Resonance Structures and De-Localization
When you draw a molecule, you are not drawing what it actually looks like. What you are really drawing is one of its resonance structures.
There are multiple ways to draw the Lewis structures for many of the chemical compounds we use, each of which is a simplification of the real molecule's structure. These are Resonance Structures.
The structure of the ACTUAL molecule is a combination of these different structures, called a Resonance Hybrid.
Different resonance structures do not mean you are dealing with a physically different molecule - it is the same molecule being drawn as a simplified form of the actual structure, because delocalized electrons are really, really, really hard to draw.
For example, Resonance Structure A might have a positive charge on the second atom, while Resonance Structure B might have the charge shown on the third atom.

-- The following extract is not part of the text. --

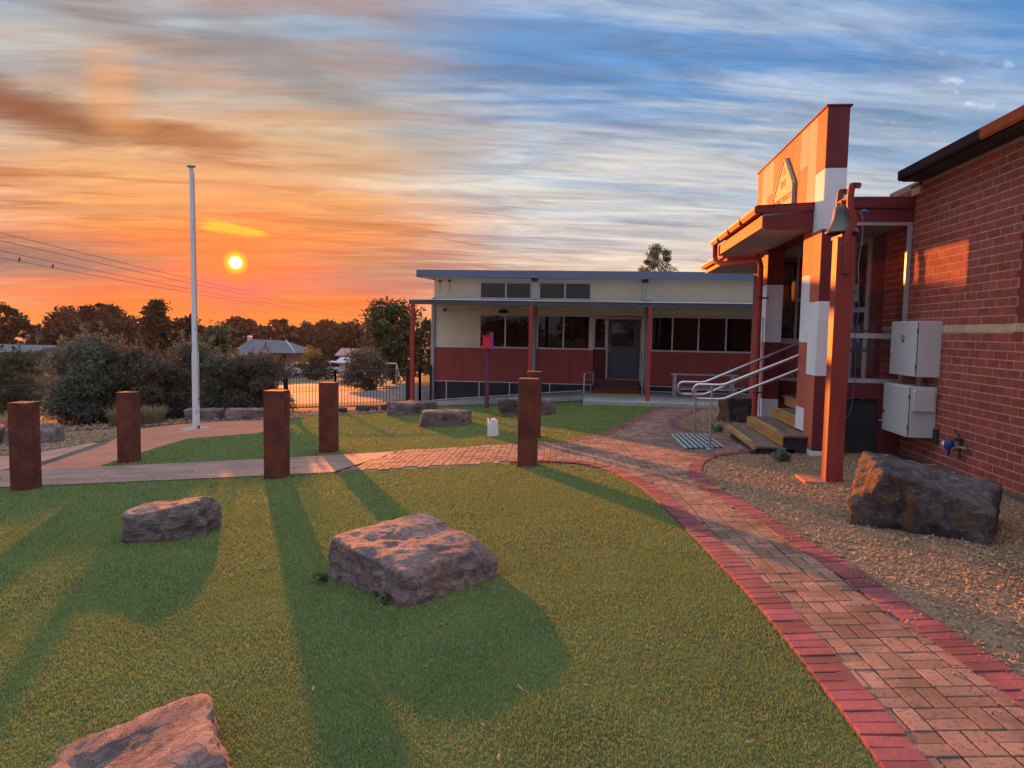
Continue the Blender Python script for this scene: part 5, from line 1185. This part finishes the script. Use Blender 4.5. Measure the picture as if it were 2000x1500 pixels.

They are both the same molecule, and on the actual molecule the two atoms share the charge, but we draw the charge on one of the two atoms for simplicity when making Lewis Structures.
In the actual structure, the charge being spread out over many atoms is called "de-localized", because the charge is not local to any specific atom. (Think of the atoms as cities, where you are local if you live there, but you are de-local if you move around between a lot of them.)
De-localizing charges moves like charges further apart, so compounds that have resonance are more stable than compounds that do not. These are "resonance-stabilized" structures.
The stability of a specific resonance structure shows us how close it is to the actual structure of the molecule. The more stable the resonance structure, the closer it is to the actual structure. The less stable the structure, the less accurate it is when compared to the actual structure.
More stable structures: Major Contributors.
Less stable structures: Minor Contributors.